South Court
South Court
South Court is on the site of some of the oldest dwellings in St Andrews. The burgh of St Andrews was formally founded in the middle of the twelfth century when the local bishop invited settlers from England and continental Europe to establish a new town. The first provost of St Andrews (the Scottish equivalent of a mayor) was a man called Mainard who seems to have come from Flanders. Mainard was granted three "tofts" (or homesteads) on the south side of the road now known as South Street. These properties formed the nucleus of the medieval city of St Andrews. The current buildings at South Court are thought to date from the sixteenth and seventeenth centuries.
Street View
Additional Information
Location: South side of South Street. Date Built: Site in use since twelfth century. Buildings sixteenth-century and later.
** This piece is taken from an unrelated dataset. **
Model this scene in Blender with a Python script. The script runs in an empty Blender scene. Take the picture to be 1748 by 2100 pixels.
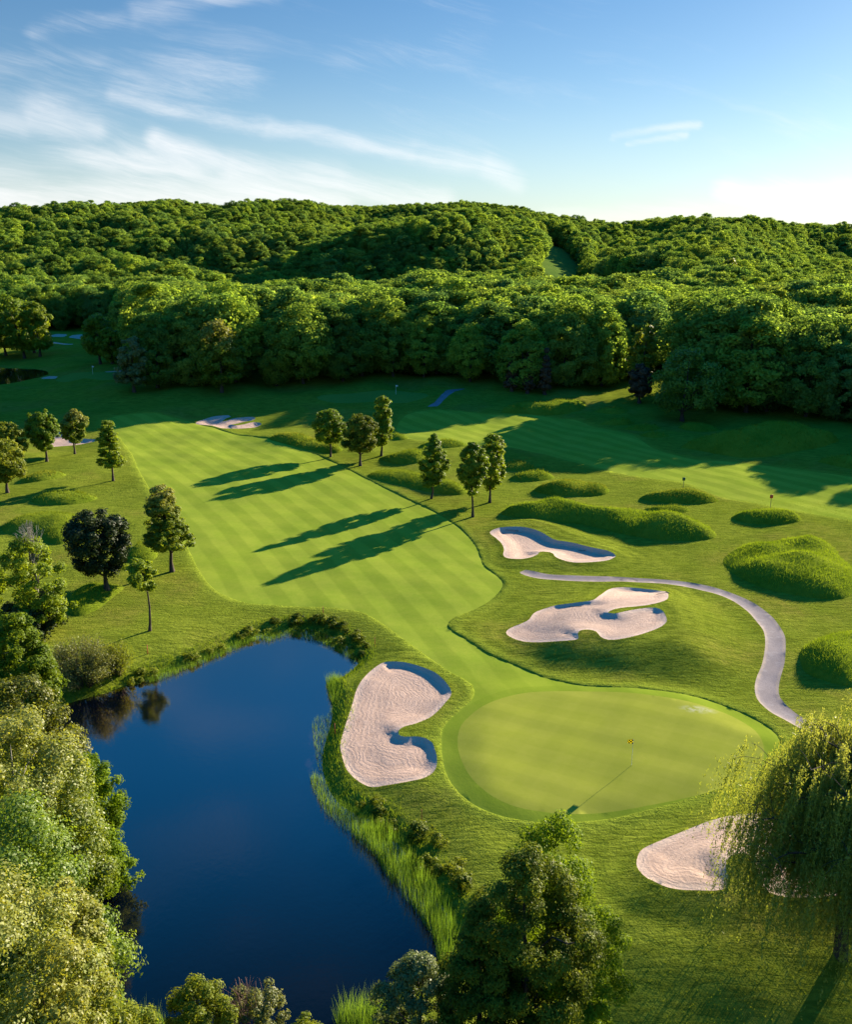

South Court originally had a long plot of land stretching down to the mill-stream, which ran roughly where Queen's Terrace is now. The mill-stream is referred to in the grant of land to Mainard the Fleming.
Like many sixteenth-century houses South Court had a small yard behind the main house. This yard was accessed by a covered passageway, meaning that deliveries and trade traffic did not have to go through the main living quarters.
In the late seventeenth century South Court was occupied by George Martine, the secretary of the Archbishop of St Andrews. Martine wrote a history of the archbishopric which preserved many important details about medieval and early modern St Andrews.